In August 1776 Chief Engineer Jeduthan Baldwin ordered a party of carpenters, who came from many regiments and were under the leadership of Lt. Benjamin Beal of the 25th Continental Regiment (Massachusetts), to start constructing two storehouses. Supplies to be stored in this building had been shipped in from Albany, New York, and then probably were hauled here over a road from the wharf at the southern end of the Mount, a distance of over a quarter mile. This was an advantageous location, between the encampments of the Second and Third Brigades.
Beal recorded in his journal on August 15, "
raised the store for the army 96 feet in length & had orders to build one 60 feet by 30." Both structures were timber-framed, with no windows, and had wooden floors.
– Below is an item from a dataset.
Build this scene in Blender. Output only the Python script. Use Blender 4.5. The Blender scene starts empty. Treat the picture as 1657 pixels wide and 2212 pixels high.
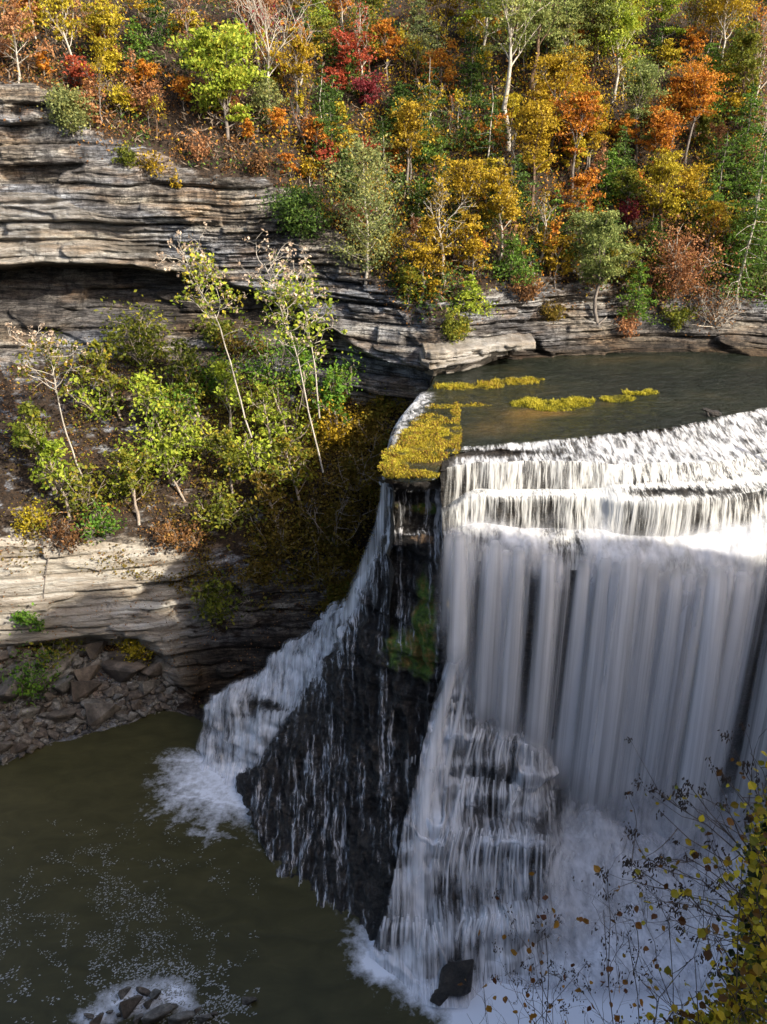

There was probably a room for the commissary for food or the quartermaster for all other supplies. Not enough of this foundation remains to determine if it was the larger or smaller storehouse.
These large buildings were used for other purposes if there was a need. When the 18th Continental Regiment (Massachusetts) arrived on Mount Independence in late August 1776, it possessed no tents. Until the men could build proper housing, they were ordered to quarter in this newly completed and still empty storehouse. Food-related remains such as butchered animal bones and bottle fragments, discovered outside the walls in a 1992 archeological study, are evidence of the time this building served as housing. Other items outside the walls included buttons, gunflints, nails, and spikes, and may relate to either the use of this building for housing or for storage.